Inspired by pseudo-scientific illustration and seven summers spent fighting wildfires in the American West, my work explores representations of non-human agencies, and human attempts to exert control over wild, disobedient forces and phenomena - inside and outside ourselves.

The fire plume is something familiar to inhabitants of the American West, yet at a certain scale it retains the power to realize our vulnerability and the potential to annihilate us. The pyrocumulus cloud evokes what Morton Paley terms the “apocalyptic sublime” – referring to the subject of Romantic landscape paintings that depicted scenes of the Biblical apocalypse and natural disasters – storms, eruptions, fires – massive, unfettered non-human agencies that threatened to eradicate human presence from the landscape.

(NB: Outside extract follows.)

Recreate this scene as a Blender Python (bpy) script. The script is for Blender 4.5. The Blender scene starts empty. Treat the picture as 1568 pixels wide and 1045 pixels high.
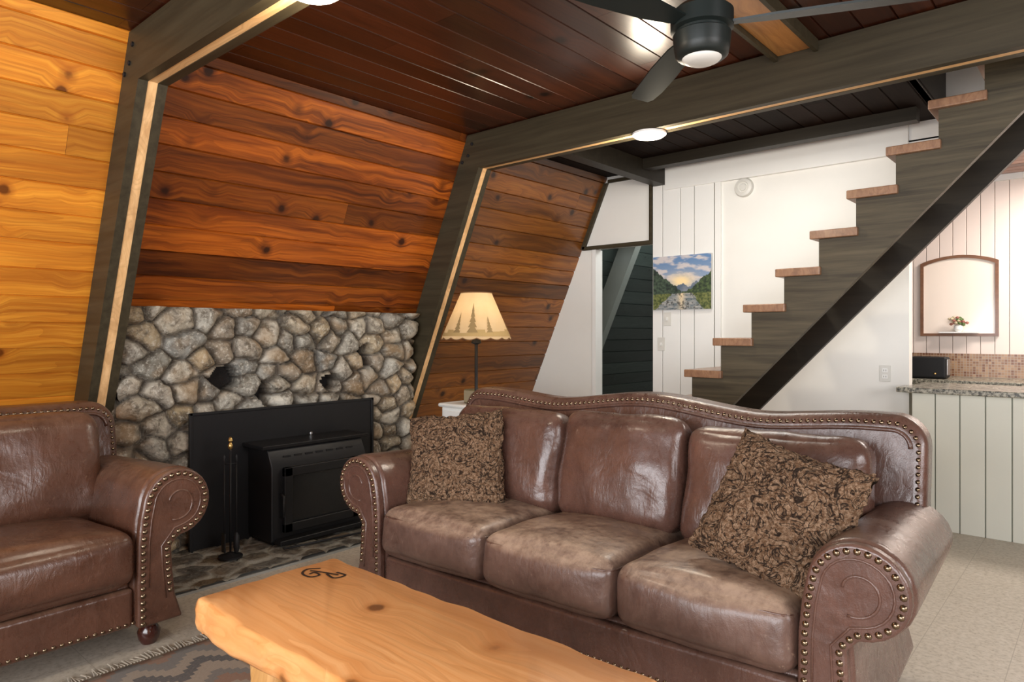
import bpy, bmesh, math, random
import numpy as np
from mathutils import Vector, Matrix, noise, Euler
random.seed(7)
S=bpy.context.scene
try:
    S.view_settings.view_transform='Standard'; S.view_settings.look='None'
except Exception as e: print(e)
COL=S.collection
# ------------------------------------------------------------ helpers
def empty(name,loc=(0,0,0),rz=0):
    o=bpy.data.objects.new(name,None); o.location=loc; o.rotation_euler=(0,0,rz); COL.objects.link(o); return o
def mk(name,verts,faces,mat,parent=None,smooth=False):
    me=bpy.data.meshes.new(name); me.from_pydata([tuple(v) for v in verts],[],faces); me.update()
    ob=bpy.data.objects.new(name,me); COL.objects.link(ob)
    if mat: me.materials.append(mat)
    if smooth: me.polygons.foreach_set('use_smooth',[True]*len(me.polygons))
    if parent: ob.parent=parent
    return ob
def fixn(ob):
    bm=bmesh.new(); bm.from_mesh(ob.data); bmesh.ops.recalc_face_normals(bm,faces=bm.faces); bm.to_mesh(ob.data); bm.free()
def bevel(ob,w,seg=2,ang=35,smooth=True):
    m=ob.modifiers.new('bev','BEVEL'); m.width=w; m.segments=seg; m.limit_method='ANGLE'; m.angle_limit=math.radians(ang)
    if smooth:
        ob.data.polygons.foreach_set('use_smooth',[True]*len(ob.data.polygons))
        m.harden_normals=True
    return ob
def box(name,x0,x1,y0,y1,z0,z1,mat,parent=None,bev=0,seg=2):
    v=[(x0,y0,z0),(x1,y0,z0),(x1,y1,z0),(x0,y1,z0),(x0,y0,z1),(x1,y0,z1),(x1,y1,z1),(x0,y1,z1)]
    f=[(0,3,2,1),(4,5,6,7),(0,1,5,4),(1,2,6,5),(2,3,7,6),(3,0,4,7)]
    ob=mk(name,v,f,mat,parent)
    if bev: bevel(ob,bev,seg)
    return ob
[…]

According to Simon Morley, “the sublime experience is fundamentally transformative, about the relationship between disorder and order and the disruption of the stable coordinates of time and space.”[1] The sublime is characterized by a vastness or boundlessness – of space or information – that induces awe and has the potential to destroy the viewer. As the historical subject and focal point of discourses on the sublime, the landscape is a site where traditional and contemporary sublimities collide. This semester, I am looking at models that are applied the landscape, which negate the Romantic sublime in favor of a technological one. The result is a vast accumulation of models – scale models, maps, coordinates, datasets, aerial and satellite photographs – that seems to form boundless, interconnected networks of information.

By dissecting and re-assembling the plume, and encasing it within a picture plane, I replicate the work of totalizing modes of imaging that attempt to reduce phenomena to stable objects. The images rendered, however, are never complete, or never completely stable. I alter maps and models to subvert their claims to reproduce reality, compelling the viewer to second-guess the veracity of the data presented. The work claims the legitimacy of a model, which implies a distancing of the hand, distillation of the subjective to bits of reproducible data and its mediation through binary channels, yet it introduces irregularities and disobedience that upset the stability of the model.

 

[1] Simon Morley, “The Contemporary Sublime” in Documents of Contemporary Art: The Sublime, ed. Simon Morley (Cambridge, MA: MIT Press, 2010), 12.